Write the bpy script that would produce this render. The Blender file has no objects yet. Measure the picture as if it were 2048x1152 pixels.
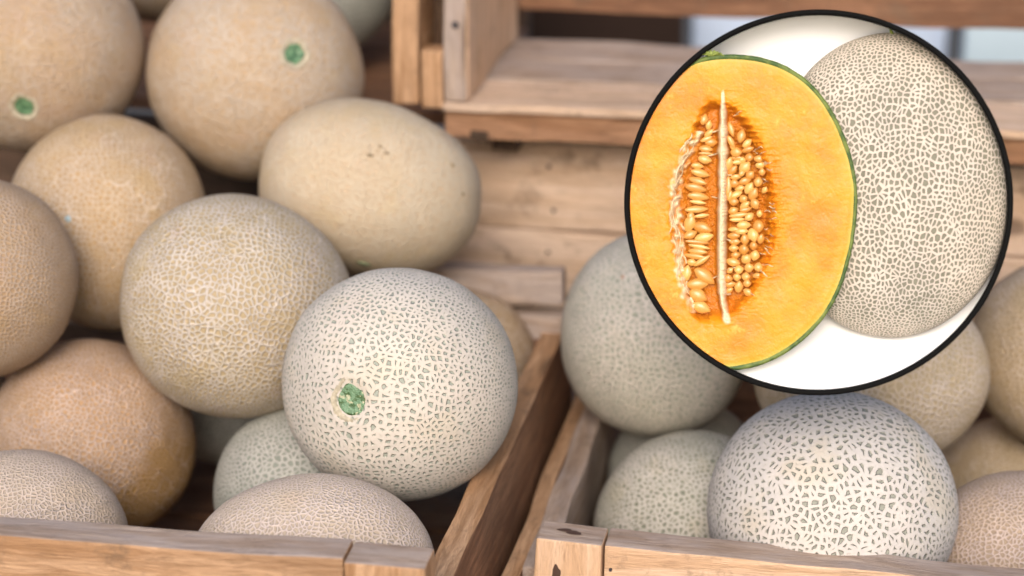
import bpy, bmesh, math, random
import numpy as np
from mathutils import Vector, Matrix, noise as mnoise

random.seed(7)
RNG = np.random.default_rng(7)
R = math.radians
S = bpy.context.scene
COL = S.collection

# ------------------------------------------------------------------ camera
CAMZ = 1.60
PITCH = 20.0
LENS = 80.0
F = LENS / 36.0 * 2048.0
cd = bpy.data.cameras.new('camera')
cam = bpy.data.objects.new('camera', cd)
COL.objects.link(cam)
cd.lens = LENS
cd.sensor_width = 36.0
cd.clip_start = 0.05
cd.clip_end = 200
cam.location = (0, 0, CAMZ)
cam.rotation_euler = (R(90 - PITCH), 0, 0)
cd.dof.use_dof = True
cd.dof.focus_distance = 1.36
cd.dof.aperture_fstop = 4.0
S.camera = cam
CAM_ROT = Matrix.Rotation(R(90 - PITCH), 3, 'X')

# ------------------------------------------------------------------ light
SUN_EL, SUN_AZ = 34.0, 186.0          # sky position of the veiled sun
w = bpy.data.worlds.new('World')
S.world = w
w.use_nodes = True
wn = w.node_tree
bg = wn.nodes['Background']
sky = wn.nodes.new('ShaderNodeTexSky')
sky.sky_type = 'NISHITA'
sky.sun_disc = False
sky.sun_elevation = R(SUN_EL)
sky.sun_rotation = R(SUN_AZ)
sky.air_density = 1.0
sky.dust_density = 4.0
sky.ozone_density = 1.0
wn.links.new(sky.outputs[0], bg.inputs[0])
bg.inputs[1].default_value = 0.15
sd = bpy.data.lights.new('sun', 'SUN')
sd.energy = 1.3
sd.angle = R(26)
sd.color = (1.0, 0.945, 0.90)
sun = bpy.data.objects.new('sun', sd)
COL.objects.link(sun)
az = R(SUN_AZ)
sdir = Vector((math.sin(az) * math.cos(R(SUN_EL)), math.cos(az) * math.cos(R(SUN_EL)), math.sin(R(SUN_EL))))
sun.rotation_euler = sdir.to_track_quat('Z', 'Y').to_euler()
S.view_settings.view_transform = 'Standard'
S.view_settings.look = 'None'
S.view_settings.exposure = 0.42
S.view_settings.gamma = 1.0
S.render.engine = 'CYCLES'
S.render.resolution_x = 1024
S.render.resolution_y = 576
S.render.film_transparent = False


# ------------------------------------------------------------------ helpers
def at(px, py, dist):
    """a point of the place: where the sight line through (px, py) of the photo has run dist metres"""
    v = Vector(((px - 1024) / F, (576 - py) / F, -1.0)).normalized() * dist
    return CAM_ROT @ v + cam.location


def tag(o, label=None, cat=None, group=None, kind=None):
    if label: o['label'] = label
    if cat: o['category'] = cat
    if group: o['group'] = group
    if kind: o['kind'] = kind
    return o


def empty(name, loc=(0, 0, 0), rot=None):
    o = bpy.data.objects.new(name, None)
    o.empty_display_size = 0.05
    COL.objects.link(o)
    o.location = loc
    if rot is not None:
        o.rotation_euler = rot
    return o


def mesh_obj(name, verts, faces, mat, parent=None, smooth=True):
    me = bpy.data.meshes.new(name)
    me.from_pydata(verts, [], faces)
    if smooth:
        me.polygons.foreach_set('use_smooth', [True] * len(me.polygons))
    me.materials.append(mat)
    me.update()
    o = bpy.data.objects.new(name, me)
    COL.objects.link(o)
    if parent is not None:
        o.parent = parent
    return o


def link_mesh(name, me, parent=None):
    o = bpy.data.objects.new(name, me)
    COL.objects.link(o)
    if parent is not None:
        o.parent = parent
    return o


class NT:
    """small node-tree writer"""
    def __init__(s, name):
        s.m = bpy.data.materials.new(name)
        s.m.use_nodes = True
        s.t = s.m.node_tree
        s.b = s.t.nodes['Principled BSDF']

    def n(s, typ, ins=None, **kw):
        x = s.t.nodes.new('ShaderNode' + typ)
        for k, v in kw.items():
            setattr(x, k, v)
        for k, v in (ins or {}).items():
            if isinstance(v, bpy.types.NodeSocket):
                s.t.links.new(v, x.inputs[k])
            else:
                x.inputs[k].default_value = v
        return x

    def math(s, op, a, b=0.0, c=0.0):
        return s.n('Math', {0: a, 1: b, 2: c}, operation=op).outputs[0]

    def vmath(s, op, a, b=(0, 0, 0)):
        return s.n('VectorMath', {0: a, 1: b}, operation=op).outputs[0]

    def noise(s, vec, scale, detail=2, rough=0.5, out=0):
        return s.n('TexNoise', {'Vector': vec, 'Scale': scale, 'Detail': detail, 'Roughness': rough}).outputs[out]

    def mix(s, f, a, b):
        x = s.t.nodes.new('ShaderNodeMix')
        x.data_type = 'RGBA'
        for k, v in ((0, f), (6, a), (7, b)):
            if isinstance(v, bpy.types.NodeSocket):
                s.t.links.new(v, x.inputs[k])
            else:
                x.inputs[k].default_value = (tuple(v) + (1,))[:4] if k > 0 else v
        return x.outputs[2]

    def ramp(s, v, lo, hi, a=0.0, b=1.0, smooth=True):
        return s.n('MapRange', {0: v, 1: lo, 2: hi, 3: a, 4: b},
                   interpolation_type='SMOOTHSTEP' if smooth else 'LINEAR').outputs[0]

    def set(s, **kw):
        for k, v in kw.items():
            k = k.replace('_', ' ')
            if isinstance(v, bpy.types.NodeSocket):
                s.t.links.new(v, s.b.inputs[k])
            else:
                s.b.inputs[k].default_value = v
        return s

    def bump(s, h, strength, dist):
        s.t.links.new(s.n('Bump', {'Height': h, 'Strength': strength, 'Distance': dist}).outputs[0], s.b.inputs['Normal'])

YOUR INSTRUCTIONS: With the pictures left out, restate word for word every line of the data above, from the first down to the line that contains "S.render.film_transparent = False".

TASK SOLUTION:
Write the bpy script that would produce this render. The Blender file has no objects yet. Measure the picture as if it were 2048x1152 pixels.
import bpy, bmesh, math, random
import numpy as np
from mathutils import Vector, Matrix, noise as mnoise

random.seed(7)
RNG = np.random.default_rng(7)
R = math.radians
S = bpy.context.scene
COL = S.collection

# ------------------------------------------------------------------ camera
CAMZ = 1.60
PITCH = 20.0
LENS = 80.0
F = LENS / 36.0 * 2048.0
cd = bpy.data.cameras.new('camera')
cam = bpy.data.objects.new('camera', cd)
COL.objects.link(cam)
cd.lens = LENS
cd.sensor_width = 36.0
cd.clip_start = 0.05
cd.clip_end = 200
cam.location = (0, 0, CAMZ)
cam.rotation_euler = (R(90 - PITCH), 0, 0)
cd.dof.use_dof = True
cd.dof.focus_distance = 1.36
cd.dof.aperture_fstop = 4.0
S.camera = cam
CAM_ROT = Matrix.Rotation(R(90 - PITCH), 3, 'X')

# ------------------------------------------------------------------ light
SUN_EL, SUN_AZ = 34.0, 186.0          # sky position of the veiled sun
w = bpy.data.worlds.new('World')
S.world = w
w.use_nodes = True
wn = w.node_tree
bg = wn.nodes['Background']
sky = wn.nodes.new('ShaderNodeTexSky')
sky.sky_type = 'NISHITA'
sky.sun_disc = False
sky.sun_elevation = R(SUN_EL)
sky.sun_rotation = R(SUN_AZ)
sky.air_density = 1.0
sky.dust_density = 4.0
sky.ozone_density = 1.0
wn.links.new(sky.outputs[0], bg.inputs[0])
bg.inputs[1].default_value = 0.15
sd = bpy.data.lights.new('sun', 'SUN')
sd.energy = 1.3
sd.angle = R(26)
sd.color = (1.0, 0.945, 0.90)
sun = bpy.data.objects.new('sun', sd)
COL.objects.link(sun)
az = R(SUN_AZ)
sdir = Vector((math.sin(az) * math.cos(R(SUN_EL)), math.cos(az) * math.cos(R(SUN_EL)), math.sin(R(SUN_EL))))
sun.rotation_euler = sdir.to_track_quat('Z', 'Y').to_euler()
S.view_settings.view_transform = 'Standard'
S.view_settings.look = 'None'
S.view_settings.exposure = 0.42
S.view_settings.gamma = 1.0
S.render.engine = 'CYCLES'
S.render.resolution_x = 1024
S.render.resolution_y = 576
S.render.film_transparent = False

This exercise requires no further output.